> _Collected material_:
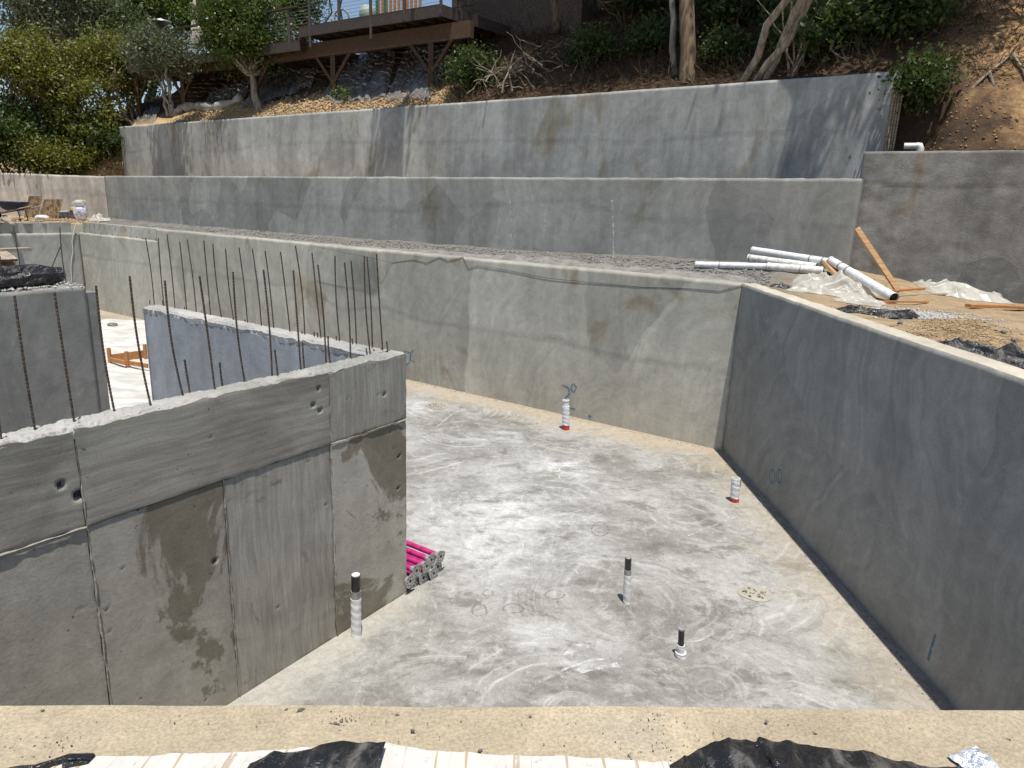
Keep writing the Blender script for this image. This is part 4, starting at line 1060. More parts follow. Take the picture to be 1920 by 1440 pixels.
ledge_sheet('black_plastic', 'broad crumpled black plastic on the ledge at lower right', 'black plastic', [(1255, 1438, .01), (1310, 1405, .03), (1335, 1391, .05), (1370, 1388, .06), (1398, 1387, .06), (1416, 1401, .045), (1421, 1382, .07), (1445, 1389, .06), (1490, 1394, .055), (1550, 1404, .05), (1620, 1412, .04), (1680, 1430, .02), (1740, 1436, .012), (1800, 1438, .01)], M['plastic_b'], seed=317, lift=.02, fold=.022)
ledge_sheet('black_plastic', 'thin black plastic edge at lower left corner of the ledge', 'black plastic', [(20, 1439, .008), (70, 1431, .01), (130, 1415, .012), (178, 1411, .012), (182, 1419, .008), (130, 1428, .008)], M['plastic_b'], seed=319, lift=.004, fold=.004, down=.05)
c = atz(1828, 1428, 2.955)
crumple('foil_scrap', 'crumpled silver foil scrap on the ledge at lower right', 'foil', (c[0], c[1] - .01), (.13, .12), .3, .035, 331, M['foil'], lambda X, Y: 2.952 + 0 * np.asarray(X), 26, .4, 3.2, sag=.004)
for (px, py, s, w_) in ((774, 1369, .008, 'biggest one right of the black fold'), (900, 1407, .007, 'touching the middle striped sack'), (994, 1341, .006, 'at the inner edge near the centre'), (640, 1352, .006, 'among the grit above the black fold'), (536, 1330, .006, 'at the inner edge left of the grit patch'), (1232, 1340, .005, 'in the grit right of centre'), (80, 1332, .006, 'leftmost near the inner edge'), (1437, 1353, .005, 'above the broad right-hand black plastic'), (335, 1416, .006, 'on the left striped sack edge'), (1180, 1417, .006, 'at the right end of the middle sack')):
    c = atz(px, py, 2.955)
    tag(stones_mesh('stone', [c], [s], M['stone'], None, tuple(c)), 'grey stone chip on the foreground ledge, ' + w_, 'stone', 'loose stones on the foreground ledge')
P = []
for px, py, sx, sy, n in ((630, 1350, 40, 12, 45), (1232, 1345, 14, 14, 40), (1240, 1400, 40, 14, 30), (960, 1380, 500, 22, 70), (1400, 1350, 250, 20, 25), (100, 1400, 60, 14, 40)):
    for _ in range(n):
        x, y = rng.normal(px, sx), rng.normal(py, sy)
        if 1334 < y < 1436: P.append(atz(x, y, 2.955))
tag(stones_mesh('grit', np.array(P), rng.uniform(.0009, .003, len(P)), M['gravel_d']), 'dark grit scattered over the tan foreground ledge', 'grit', None, 'stuff')

# ------------------------------------------------------------------ far left: things on the terrace
zl = 3.07
def board_lean(label, pxs, y0, y1, seed):
    a = atz(pxs[0], y1, zl); b = atz(pxs[1], y1, zl); c = facing(pxs[2], y0, a + np.array([0, .55, 0])); d = facing(pxs[3], y0, b + np.array([0, .55, 0]))
    b_ = MB(); n = np.cross(b - a, c - a); n = n / np.linalg.norm(n) * .02
    V = [a, b, d, c, a + n, b + n, d + n, c + n]
    b_.add(V, [(0, 1, 2, 3), (7, 6, 5, 4), (0, 4, 5, 1), (1, 5, 6, 2), (2, 6, 7, 3), (3, 7, 4, 0)])
    return tag(b_.build('plywood_board', M['ply'], None, tuple(a)), label, 'board', 'boards leaning on the far left wall')
board_lean('dirty plywood board leaning next to the wheelbarrow', (44, 71, 54, 79), 368, 409, 1)
board_lean('brown plywood board leaning in the middle of the far left wall', (72, 110, 83, 118), 374, 410, 2)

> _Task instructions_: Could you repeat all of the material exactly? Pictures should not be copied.

> _Output of the task_:
Keep writing the Blender script for this image. This is part 4, starting at line 1060. More parts follow. Take the picture to be 1920 by 1440 pixels.
ledge_sheet('black_plastic', 'broad crumpled black plastic on the ledge at lower right', 'black plastic', [(1255, 1438, .01), (1310, 1405, .03), (1335, 1391, .05), (1370, 1388, .06), (1398, 1387, .06), (1416, 1401, .045), (1421, 1382, .07), (1445, 1389, .06), (1490, 1394, .055), (1550, 1404, .05), (1620, 1412, .04), (1680, 1430, .02), (1740, 1436, .012), (1800, 1438, .01)], M['plastic_b'], seed=317, lift=.02, fold=.022)
ledge_sheet('black_plastic', 'thin black plastic edge at lower left corner of the ledge', 'black plastic', [(20, 1439, .008), (70, 1431, .01), (130, 1415, .012), (178, 1411, .012), (182, 1419, .008), (130, 1428, .008)], M['plastic_b'], seed=319, lift=.004, fold=.004, down=.05)
c = atz(1828, 1428, 2.955)
crumple('foil_scrap', 'crumpled silver foil scrap on the ledge at lower right', 'foil', (c[0], c[1] - .01), (.13, .12), .3, .035, 331, M['foil'], lambda X, Y: 2.952 + 0 * np.asarray(X), 26, .4, 3.2, sag=.004)
for (px, py, s, w_) in ((774, 1369, .008, 'biggest one right of the black fold'), (900, 1407, .007, 'touching the middle striped sack'), (994, 1341, .006, 'at the inner edge near the centre'), (640, 1352, .006, 'among the grit above the black fold'), (536, 1330, .006, 'at the inner edge left of the grit patch'), (1232, 1340, .005, 'in the grit right of centre'), (80, 1332, .006, 'leftmost near the inner edge'), (1437, 1353, .005, 'above the broad right-hand black plastic'), (335, 1416, .006, 'on the left striped sack edge'), (1180, 1417, .006, 'at the right end of the middle sack')):
    c = atz(px, py, 2.955)
    tag(stones_mesh('stone', [c], [s], M['stone'], None, tuple(c)), 'grey stone chip on the foreground ledge, ' + w_, 'stone', 'loose stones on the foreground ledge')
P = []
for px, py, sx, sy, n in ((630, 1350, 40, 12, 45), (1232, 1345, 14, 14, 40), (1240, 1400, 40, 14, 30), (960, 1380, 500, 22, 70), (1400, 1350, 250, 20, 25), (100, 1400, 60, 14, 40)):
    for _ in range(n):
        x, y = rng.normal(px, sx), rng.normal(py, sy)
        if 1334 < y < 1436: P.append(atz(x, y, 2.955))
tag(stones_mesh('grit', np.array(P), rng.uniform(.0009, .003, len(P)), M['gravel_d']), 'dark grit scattered over the tan foreground ledge', 'grit', None, 'stuff')

# ------------------------------------------------------------------ far left: things on the terrace
zl = 3.07
def board_lean(label, pxs, y0, y1, seed):
    a = atz(pxs[0], y1, zl); b = atz(pxs[1], y1, zl); c = facing(pxs[2], y0, a + np.array([0, .55, 0])); d = facing(pxs[3], y0, b + np.array([0, .55, 0]))
    b_ = MB(); n = np.cross(b - a, c - a); n = n / np.linalg.norm(n) * .02
    V = [a, b, d, c, a + n, b + n, d + n, c + n]
    b_.add(V, [(0, 1, 2, 3), (7, 6, 5, 4), (0, 4, 5, 1), (1, 5, 6, 2), (2, 6, 7, 3), (3, 7, 4, 0)])
    return tag(b_.build('plywood_board', M['ply'], None, tuple(a)), label, 'board', 'boards leaning on the far left wall')
board_lean('dirty plywood board leaning next to the wheelbarrow', (44, 71, 54, 79), 368, 409, 1)
board_lean('brown plywood board leaning in the middle of the far left wall', (72, 110, 83, 118), 374, 410, 2)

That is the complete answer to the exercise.